League officials believe the new rule will improve the quality of play, but excluding 18-year-olds is just another example of the NBA exerting control over its players. But there's no justifiable reason for an age restriction. I happen to like the idea of an 18-year-old choosing to play college ball, but I recognize that it's not always in the best interest of the player. And I also realize that it shouldn't be solely Stern's decision to make.

McCann is vested in the topic. He was a part of Maurice Clarett's legal team when the football player unsuccessfully tried to challenge the NFL's age-restriction rule two years ago.

"Generally speaking, people ... go to college, we mature and we look back at it all as a good life experience," he says. "There's this empirical view that people who go to college do better in life. But we can't mistake the experiences of athletes with the experience that the rest of us have. It's a radically different world. There's a disconnect that we must recognize.

"You also wonder if there's a race issue," he continued. "This all goes to an underlying stereotype of what we think about urban African-American men.

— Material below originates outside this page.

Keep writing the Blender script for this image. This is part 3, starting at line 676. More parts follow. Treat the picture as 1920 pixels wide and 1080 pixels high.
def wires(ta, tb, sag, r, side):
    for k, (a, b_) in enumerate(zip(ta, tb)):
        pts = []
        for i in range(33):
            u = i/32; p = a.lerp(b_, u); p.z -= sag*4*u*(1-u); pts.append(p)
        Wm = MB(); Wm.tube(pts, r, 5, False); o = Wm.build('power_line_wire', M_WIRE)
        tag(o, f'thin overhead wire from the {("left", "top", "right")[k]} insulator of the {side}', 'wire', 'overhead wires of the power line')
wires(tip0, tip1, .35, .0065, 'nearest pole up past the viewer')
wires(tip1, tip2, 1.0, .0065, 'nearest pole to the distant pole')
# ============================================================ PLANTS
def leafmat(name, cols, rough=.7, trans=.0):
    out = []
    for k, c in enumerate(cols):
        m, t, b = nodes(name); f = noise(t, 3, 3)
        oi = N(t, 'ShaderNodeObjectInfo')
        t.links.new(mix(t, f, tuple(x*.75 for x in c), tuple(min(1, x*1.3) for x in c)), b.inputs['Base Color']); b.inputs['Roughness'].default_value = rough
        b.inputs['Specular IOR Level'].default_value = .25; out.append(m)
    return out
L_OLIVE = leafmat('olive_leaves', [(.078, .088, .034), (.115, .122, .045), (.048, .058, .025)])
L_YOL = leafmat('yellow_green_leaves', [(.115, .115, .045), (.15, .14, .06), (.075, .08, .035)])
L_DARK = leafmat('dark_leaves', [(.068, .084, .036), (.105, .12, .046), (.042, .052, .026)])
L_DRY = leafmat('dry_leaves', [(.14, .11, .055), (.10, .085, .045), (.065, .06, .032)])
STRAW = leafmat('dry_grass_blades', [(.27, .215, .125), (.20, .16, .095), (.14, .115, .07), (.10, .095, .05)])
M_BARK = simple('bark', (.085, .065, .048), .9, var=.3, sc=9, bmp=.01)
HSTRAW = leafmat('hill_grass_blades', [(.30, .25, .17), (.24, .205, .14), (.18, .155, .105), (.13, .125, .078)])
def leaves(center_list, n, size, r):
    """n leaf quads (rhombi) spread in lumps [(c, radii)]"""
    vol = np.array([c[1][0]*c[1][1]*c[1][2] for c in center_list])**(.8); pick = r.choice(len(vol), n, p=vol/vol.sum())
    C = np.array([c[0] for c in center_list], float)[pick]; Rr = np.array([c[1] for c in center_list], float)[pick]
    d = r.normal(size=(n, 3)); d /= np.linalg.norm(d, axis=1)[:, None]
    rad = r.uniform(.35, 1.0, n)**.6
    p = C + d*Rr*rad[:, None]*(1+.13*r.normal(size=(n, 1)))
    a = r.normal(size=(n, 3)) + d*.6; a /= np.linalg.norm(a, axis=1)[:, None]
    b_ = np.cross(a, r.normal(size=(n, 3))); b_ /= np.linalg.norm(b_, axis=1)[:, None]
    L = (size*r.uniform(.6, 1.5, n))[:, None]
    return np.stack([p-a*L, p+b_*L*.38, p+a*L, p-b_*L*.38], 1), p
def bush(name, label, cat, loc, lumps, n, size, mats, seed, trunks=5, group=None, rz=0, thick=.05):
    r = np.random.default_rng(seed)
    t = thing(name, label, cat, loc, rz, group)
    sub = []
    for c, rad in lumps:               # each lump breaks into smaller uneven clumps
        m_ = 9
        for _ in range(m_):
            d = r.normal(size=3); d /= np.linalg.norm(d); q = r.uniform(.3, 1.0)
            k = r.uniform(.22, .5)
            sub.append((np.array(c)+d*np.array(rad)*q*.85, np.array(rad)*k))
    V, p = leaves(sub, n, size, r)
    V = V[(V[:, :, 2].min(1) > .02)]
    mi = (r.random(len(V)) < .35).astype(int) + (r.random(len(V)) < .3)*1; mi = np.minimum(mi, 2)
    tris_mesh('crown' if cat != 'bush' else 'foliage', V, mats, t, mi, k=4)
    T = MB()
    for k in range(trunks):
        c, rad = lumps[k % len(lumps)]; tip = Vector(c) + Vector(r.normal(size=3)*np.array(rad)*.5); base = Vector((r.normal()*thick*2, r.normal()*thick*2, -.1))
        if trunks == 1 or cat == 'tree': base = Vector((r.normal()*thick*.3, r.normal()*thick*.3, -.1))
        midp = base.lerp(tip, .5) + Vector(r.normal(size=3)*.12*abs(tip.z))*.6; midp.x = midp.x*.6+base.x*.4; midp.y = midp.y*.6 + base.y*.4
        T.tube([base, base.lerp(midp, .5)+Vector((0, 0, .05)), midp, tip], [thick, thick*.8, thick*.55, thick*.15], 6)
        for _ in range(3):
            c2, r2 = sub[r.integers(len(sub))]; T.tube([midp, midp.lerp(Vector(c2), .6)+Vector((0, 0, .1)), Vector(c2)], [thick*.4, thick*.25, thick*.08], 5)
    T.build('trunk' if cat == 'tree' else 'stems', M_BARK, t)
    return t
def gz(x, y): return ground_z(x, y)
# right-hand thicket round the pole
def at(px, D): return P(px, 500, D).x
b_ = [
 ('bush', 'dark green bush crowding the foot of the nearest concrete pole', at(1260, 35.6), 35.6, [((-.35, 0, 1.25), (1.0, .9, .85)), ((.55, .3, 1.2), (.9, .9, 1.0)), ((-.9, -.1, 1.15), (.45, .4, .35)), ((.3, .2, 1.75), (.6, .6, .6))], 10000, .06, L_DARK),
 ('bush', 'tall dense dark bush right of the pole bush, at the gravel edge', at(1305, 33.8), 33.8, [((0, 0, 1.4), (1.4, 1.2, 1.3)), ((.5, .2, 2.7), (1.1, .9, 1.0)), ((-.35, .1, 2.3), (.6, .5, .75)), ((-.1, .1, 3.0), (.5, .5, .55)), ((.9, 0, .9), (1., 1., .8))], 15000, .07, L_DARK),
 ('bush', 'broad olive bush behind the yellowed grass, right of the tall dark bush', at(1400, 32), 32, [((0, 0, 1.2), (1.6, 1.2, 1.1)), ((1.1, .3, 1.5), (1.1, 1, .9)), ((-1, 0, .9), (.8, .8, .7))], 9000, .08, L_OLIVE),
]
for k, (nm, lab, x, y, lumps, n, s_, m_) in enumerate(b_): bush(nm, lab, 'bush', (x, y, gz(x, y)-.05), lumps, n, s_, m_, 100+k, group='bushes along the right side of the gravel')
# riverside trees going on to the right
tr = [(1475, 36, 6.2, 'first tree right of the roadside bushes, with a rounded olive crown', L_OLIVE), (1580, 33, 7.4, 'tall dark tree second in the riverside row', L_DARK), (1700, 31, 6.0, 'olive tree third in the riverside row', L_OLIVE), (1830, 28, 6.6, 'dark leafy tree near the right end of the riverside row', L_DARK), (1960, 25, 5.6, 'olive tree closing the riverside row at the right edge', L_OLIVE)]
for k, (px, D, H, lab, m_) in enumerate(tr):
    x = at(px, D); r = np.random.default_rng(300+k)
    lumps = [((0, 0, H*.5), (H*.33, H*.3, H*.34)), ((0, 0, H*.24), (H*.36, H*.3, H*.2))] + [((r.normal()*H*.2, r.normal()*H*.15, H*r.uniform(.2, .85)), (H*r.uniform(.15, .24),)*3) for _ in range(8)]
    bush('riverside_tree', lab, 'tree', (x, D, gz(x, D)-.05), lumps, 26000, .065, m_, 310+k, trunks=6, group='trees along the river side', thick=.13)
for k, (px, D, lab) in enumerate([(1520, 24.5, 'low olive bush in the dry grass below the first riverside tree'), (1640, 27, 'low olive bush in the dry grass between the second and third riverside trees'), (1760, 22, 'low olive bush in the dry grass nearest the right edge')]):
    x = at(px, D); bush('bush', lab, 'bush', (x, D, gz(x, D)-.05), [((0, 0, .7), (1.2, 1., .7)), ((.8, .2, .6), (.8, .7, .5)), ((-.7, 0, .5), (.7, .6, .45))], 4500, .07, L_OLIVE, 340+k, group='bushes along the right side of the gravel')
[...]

There may be a preconceived stereotype that they need to be in school. The facts, though, at least for basketball players, actually suggest the opposite. School isn't necessarily the best answer for everybody."

Before we get to that, you must first accept that this is, in fact, a black-white issue, as uncomfortable as that may seem. Of the 46 prep players who've been drafted since 1995, only one was white. So it's not hard to make a case that the age-restriction rule specifically targets 18-year-old black men.

The NBA sold the public on the rule based on the idea that these young athletes would be better served by at least one year of college seasoning - a preposterous notion from the beginning.

McCann studied American players over the past 15 years. He found that 41 percent of NBA players attended college for four years; the percentage of NBA players who attended college for four years and were later also arrested for some sort of misconduct was much higher - 57 percent.

Among those who skipped college, the number of arrests was disproportionately low - 8 percent of the players in the study did not attend college, but only 5 percent of those arrested skipped school.

So who exactly is more mature and equipped to handle the real world?

And who exactly is served by these age restrictions? Not the pro teams. Not the college teams. And certainly not the players. The only guess I can muster is the fan, the guy who can afford tickets and expensive merchandise, yet has trouble identifying with a culture, an athlete and a lifestyle to which he can't relate.

During the interview, I made one other point and it concerned David Stern. I noted that Stern is doing what any good commissioner is supposed to be doing: he's trying to maximize revenue for the league by appealing to fans' wants. So when we talk about the NBA pushing for a dress code and age limits, we're most likely talking about the league responding to what it perceives as in its best financial interests--a form of business behavior which, in and of itself, presents nothing nefarious.

But that behavior only begs a question: Why do fans want a dress code and why do they want age limits? What do those fan desires say about them, about us? And at what point do stop deferring to "business reasons" and start asking the harder, underlying questions?

Update: Dick Vitale--previously the most ardent critic of high schoolers jumping straight to the NBA--has done a 180 and now believes that high schoolers should be able to enter the NBA. Wow, I'm almost speechless, although in fairness, he did have some reservations about the blanket, absolute age prohibition back in April 2005.